Another issue to consider was why the applicant had re-invigorated these proceedings but has previously failed to prosecute the matter when the matter was listed for hearing. The motivation for the re-invigoration of these proceedings may have been to extend the applicant’s stay in the country. My attention has been drawn to the decision of Driver FM in NALE v Minister for Immigration & Multicultural & Indigenous Affairs where this issue was canvassed and reference was made to the decision of Kosi v Minister for Immigration & Multicultural & Indigenous Affairs at [18] where Driver FM states:
“It would be an abuse of the Court’s process to file an application for review simply for the purpose of extending the period of one’s stay in Australia. It is well known that there are now extensive delays in obtaining hearing dates in migration cases in this Court. In those circumstances, there is potential for the Court’s process to be abused by an applicant whose only purpose is to take advantage of that delay.”
Conclusion
The application filed on 15 August 2005 relates to a privative clause decision and has not been filed within 28 days of the applicants being notified of the said decision as required by s.477(1A) of the Act.

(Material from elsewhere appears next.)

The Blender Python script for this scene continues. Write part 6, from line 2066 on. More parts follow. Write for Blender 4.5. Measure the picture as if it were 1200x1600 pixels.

The Notice of Objection to Competency is upheld and the applicant’s substantive proceeding should be dismissed.
I am satisfied that an order for costs should be made in this matter.
I order the applicant to pay the respondent’s costs and disbursements of and incidental to the application.
I certify that the preceding fifteen (15) paragraphs are a true copy of the reasons for judgment of Lloyd-Jones FM.